** START OF MATERIAL SUPPLIED **

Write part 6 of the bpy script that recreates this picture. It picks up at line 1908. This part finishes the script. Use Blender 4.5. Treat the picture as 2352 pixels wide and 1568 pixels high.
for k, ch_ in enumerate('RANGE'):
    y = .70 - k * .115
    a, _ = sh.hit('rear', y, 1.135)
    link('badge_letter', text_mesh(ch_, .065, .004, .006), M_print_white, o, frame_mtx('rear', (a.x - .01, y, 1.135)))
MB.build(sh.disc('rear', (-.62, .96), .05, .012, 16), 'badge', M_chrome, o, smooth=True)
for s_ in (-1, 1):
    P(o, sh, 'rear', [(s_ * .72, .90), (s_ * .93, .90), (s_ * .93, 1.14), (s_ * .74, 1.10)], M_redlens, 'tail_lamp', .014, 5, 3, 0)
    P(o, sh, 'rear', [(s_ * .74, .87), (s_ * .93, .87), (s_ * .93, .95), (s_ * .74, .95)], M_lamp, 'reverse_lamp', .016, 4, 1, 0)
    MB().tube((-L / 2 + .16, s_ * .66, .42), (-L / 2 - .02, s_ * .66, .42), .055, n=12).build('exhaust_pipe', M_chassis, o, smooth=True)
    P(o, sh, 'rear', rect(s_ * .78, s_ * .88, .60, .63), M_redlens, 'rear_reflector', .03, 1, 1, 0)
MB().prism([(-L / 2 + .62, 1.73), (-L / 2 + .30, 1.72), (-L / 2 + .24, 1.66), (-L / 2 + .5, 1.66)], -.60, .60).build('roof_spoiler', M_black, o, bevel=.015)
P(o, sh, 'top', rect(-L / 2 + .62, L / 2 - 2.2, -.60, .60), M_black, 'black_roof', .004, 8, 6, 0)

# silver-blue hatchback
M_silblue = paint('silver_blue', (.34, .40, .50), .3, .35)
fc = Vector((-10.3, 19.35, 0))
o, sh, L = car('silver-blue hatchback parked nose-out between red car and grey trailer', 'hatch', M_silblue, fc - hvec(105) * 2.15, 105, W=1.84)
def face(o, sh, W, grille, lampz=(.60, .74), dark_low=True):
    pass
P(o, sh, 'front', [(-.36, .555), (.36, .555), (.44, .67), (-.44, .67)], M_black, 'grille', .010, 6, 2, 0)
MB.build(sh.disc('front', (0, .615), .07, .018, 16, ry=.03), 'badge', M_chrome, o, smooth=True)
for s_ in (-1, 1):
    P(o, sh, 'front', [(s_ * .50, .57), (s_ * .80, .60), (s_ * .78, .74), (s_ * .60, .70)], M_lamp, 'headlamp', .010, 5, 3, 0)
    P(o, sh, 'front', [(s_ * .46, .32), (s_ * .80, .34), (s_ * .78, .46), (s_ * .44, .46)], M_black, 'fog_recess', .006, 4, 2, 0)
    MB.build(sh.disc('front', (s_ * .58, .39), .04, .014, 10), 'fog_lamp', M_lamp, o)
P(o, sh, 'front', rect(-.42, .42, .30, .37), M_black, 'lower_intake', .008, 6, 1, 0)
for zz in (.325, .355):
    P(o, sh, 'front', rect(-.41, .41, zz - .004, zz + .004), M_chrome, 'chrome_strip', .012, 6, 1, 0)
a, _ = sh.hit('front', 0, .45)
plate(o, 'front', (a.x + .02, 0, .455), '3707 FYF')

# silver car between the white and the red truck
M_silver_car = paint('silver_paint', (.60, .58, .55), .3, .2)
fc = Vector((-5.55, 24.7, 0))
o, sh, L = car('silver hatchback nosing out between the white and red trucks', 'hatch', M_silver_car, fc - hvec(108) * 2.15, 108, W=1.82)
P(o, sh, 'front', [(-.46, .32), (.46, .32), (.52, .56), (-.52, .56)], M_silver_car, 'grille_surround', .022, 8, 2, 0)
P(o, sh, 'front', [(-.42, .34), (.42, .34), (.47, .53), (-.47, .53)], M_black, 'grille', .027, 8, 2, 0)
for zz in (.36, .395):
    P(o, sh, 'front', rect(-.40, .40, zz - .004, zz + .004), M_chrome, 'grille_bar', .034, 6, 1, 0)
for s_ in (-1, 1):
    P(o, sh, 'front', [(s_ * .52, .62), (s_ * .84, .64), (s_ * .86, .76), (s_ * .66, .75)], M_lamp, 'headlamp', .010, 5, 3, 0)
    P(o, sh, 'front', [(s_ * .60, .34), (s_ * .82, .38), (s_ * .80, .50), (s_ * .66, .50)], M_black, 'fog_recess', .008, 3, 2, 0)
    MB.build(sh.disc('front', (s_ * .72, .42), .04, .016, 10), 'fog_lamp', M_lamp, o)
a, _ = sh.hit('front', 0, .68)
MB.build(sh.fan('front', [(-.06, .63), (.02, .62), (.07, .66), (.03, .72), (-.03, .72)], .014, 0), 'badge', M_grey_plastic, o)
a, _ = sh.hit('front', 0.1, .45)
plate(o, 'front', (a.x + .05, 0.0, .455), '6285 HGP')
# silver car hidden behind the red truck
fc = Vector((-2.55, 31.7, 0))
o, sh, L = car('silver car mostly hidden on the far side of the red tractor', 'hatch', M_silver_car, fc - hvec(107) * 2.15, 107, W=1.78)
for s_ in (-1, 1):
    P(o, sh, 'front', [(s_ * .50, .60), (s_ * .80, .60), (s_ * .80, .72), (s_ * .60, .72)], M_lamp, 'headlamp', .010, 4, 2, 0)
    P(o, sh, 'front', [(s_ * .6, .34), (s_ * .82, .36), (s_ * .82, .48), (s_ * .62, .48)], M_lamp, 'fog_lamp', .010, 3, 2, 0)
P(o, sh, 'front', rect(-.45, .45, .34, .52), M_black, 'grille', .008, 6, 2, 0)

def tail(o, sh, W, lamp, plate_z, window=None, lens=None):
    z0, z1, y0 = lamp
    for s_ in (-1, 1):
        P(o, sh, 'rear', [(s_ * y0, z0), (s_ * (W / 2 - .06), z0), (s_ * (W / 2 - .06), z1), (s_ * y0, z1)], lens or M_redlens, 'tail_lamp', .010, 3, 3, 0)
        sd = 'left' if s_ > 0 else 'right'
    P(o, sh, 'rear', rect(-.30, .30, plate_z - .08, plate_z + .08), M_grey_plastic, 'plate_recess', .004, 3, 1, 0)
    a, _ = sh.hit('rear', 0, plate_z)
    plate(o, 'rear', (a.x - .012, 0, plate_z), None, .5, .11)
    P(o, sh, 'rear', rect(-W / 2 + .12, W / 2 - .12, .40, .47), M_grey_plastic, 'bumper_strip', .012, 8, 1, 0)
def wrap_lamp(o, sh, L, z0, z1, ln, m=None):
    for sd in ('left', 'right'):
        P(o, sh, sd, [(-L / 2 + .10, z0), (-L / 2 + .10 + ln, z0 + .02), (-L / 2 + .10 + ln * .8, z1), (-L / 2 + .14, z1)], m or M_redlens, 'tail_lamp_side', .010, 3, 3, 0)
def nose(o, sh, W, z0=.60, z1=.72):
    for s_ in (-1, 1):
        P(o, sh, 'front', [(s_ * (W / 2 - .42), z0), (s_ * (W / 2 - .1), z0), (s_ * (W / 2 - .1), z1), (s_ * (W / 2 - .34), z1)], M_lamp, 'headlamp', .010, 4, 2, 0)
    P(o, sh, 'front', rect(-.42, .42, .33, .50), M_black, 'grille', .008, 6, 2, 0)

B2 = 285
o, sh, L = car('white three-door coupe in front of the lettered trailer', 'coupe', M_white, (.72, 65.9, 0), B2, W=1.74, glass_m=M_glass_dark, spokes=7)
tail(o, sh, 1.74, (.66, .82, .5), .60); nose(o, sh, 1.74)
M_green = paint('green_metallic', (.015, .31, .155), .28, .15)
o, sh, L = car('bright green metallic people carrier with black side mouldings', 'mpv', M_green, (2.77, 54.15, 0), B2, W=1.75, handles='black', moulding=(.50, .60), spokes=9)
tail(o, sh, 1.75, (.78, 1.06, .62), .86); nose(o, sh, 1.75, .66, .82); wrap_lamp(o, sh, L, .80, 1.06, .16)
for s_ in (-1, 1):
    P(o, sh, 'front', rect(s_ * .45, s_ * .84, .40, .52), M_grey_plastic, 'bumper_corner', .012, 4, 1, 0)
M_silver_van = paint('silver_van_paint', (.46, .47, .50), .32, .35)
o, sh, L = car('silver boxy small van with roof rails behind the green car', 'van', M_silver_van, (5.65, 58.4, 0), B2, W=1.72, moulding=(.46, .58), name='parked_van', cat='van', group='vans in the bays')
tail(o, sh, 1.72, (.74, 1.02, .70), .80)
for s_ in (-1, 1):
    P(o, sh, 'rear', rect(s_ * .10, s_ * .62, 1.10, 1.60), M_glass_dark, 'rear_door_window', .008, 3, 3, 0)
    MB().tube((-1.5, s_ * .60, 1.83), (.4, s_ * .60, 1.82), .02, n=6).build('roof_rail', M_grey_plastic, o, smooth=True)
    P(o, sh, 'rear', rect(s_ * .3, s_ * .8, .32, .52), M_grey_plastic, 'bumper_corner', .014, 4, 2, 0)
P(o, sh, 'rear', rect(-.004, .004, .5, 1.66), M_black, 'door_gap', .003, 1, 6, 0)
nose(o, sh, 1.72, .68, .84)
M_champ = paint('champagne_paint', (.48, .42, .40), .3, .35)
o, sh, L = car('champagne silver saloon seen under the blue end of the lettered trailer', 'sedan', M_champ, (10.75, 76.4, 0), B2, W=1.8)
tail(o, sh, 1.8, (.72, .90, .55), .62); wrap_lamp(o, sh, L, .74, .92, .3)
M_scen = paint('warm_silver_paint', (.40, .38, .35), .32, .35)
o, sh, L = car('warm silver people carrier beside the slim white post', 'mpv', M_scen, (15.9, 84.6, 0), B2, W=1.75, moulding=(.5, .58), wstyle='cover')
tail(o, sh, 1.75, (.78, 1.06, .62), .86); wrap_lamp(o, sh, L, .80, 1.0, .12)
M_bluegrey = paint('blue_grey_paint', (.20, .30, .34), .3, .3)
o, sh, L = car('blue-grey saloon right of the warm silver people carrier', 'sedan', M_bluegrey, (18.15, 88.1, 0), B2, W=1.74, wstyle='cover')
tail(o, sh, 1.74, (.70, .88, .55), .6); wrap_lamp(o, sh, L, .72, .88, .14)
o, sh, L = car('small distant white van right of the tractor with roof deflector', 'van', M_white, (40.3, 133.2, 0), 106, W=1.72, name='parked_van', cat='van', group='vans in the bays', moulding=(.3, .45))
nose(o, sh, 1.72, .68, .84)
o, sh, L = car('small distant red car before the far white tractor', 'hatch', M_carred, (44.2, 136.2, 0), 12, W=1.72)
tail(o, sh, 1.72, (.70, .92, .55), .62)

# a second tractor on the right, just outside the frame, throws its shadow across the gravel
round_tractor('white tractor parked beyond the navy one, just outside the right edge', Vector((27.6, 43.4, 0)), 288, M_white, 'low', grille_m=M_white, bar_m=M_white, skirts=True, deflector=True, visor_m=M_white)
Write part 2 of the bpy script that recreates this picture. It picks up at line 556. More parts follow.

** END OF MATERIAL SUPPLIED **

- WHAT IS ASKED
Beginning at the first line above, repeat exactly until the line containing "P(o, sh, 'top', rect(-L", which is included.

- ANSWER TO THIS TASK
Write part 6 of the bpy script that recreates this picture. It picks up at line 1908. This part finishes the script. Use Blender 4.5. Treat the picture as 2352 pixels wide and 1568 pixels high.
for k, ch_ in enumerate('RANGE'):
    y = .70 - k * .115
    a, _ = sh.hit('rear', y, 1.135)
    link('badge_letter', text_mesh(ch_, .065, .004, .006), M_print_white, o, frame_mtx('rear', (a.x - .01, y, 1.135)))
MB.build(sh.disc('rear', (-.62, .96), .05, .012, 16), 'badge', M_chrome, o, smooth=True)
for s_ in (-1, 1):
    P(o, sh, 'rear', [(s_ * .72, .90), (s_ * .93, .90), (s_ * .93, 1.14), (s_ * .74, 1.10)], M_redlens, 'tail_lamp', .014, 5, 3, 0)
    P(o, sh, 'rear', [(s_ * .74, .87), (s_ * .93, .87), (s_ * .93, .95), (s_ * .74, .95)], M_lamp, 'reverse_lamp', .016, 4, 1, 0)
    MB().tube((-L / 2 + .16, s_ * .66, .42), (-L / 2 - .02, s_ * .66, .42), .055, n=12).build('exhaust_pipe', M_chassis, o, smooth=True)
    P(o, sh, 'rear', rect(s_ * .78, s_ * .88, .60, .63), M_redlens, 'rear_reflector', .03, 1, 1, 0)
MB().prism([(-L / 2 + .62, 1.73), (-L / 2 + .30, 1.72), (-L / 2 + .24, 1.66), (-L / 2 + .5, 1.66)], -.60, .60).build('roof_spoiler', M_black, o, bevel=.015)
P(o, sh, 'top', rect(-L / 2 + .62, L / 2 - 2.2, -.60, .60), M_black, 'black_roof', .004, 8, 6, 0)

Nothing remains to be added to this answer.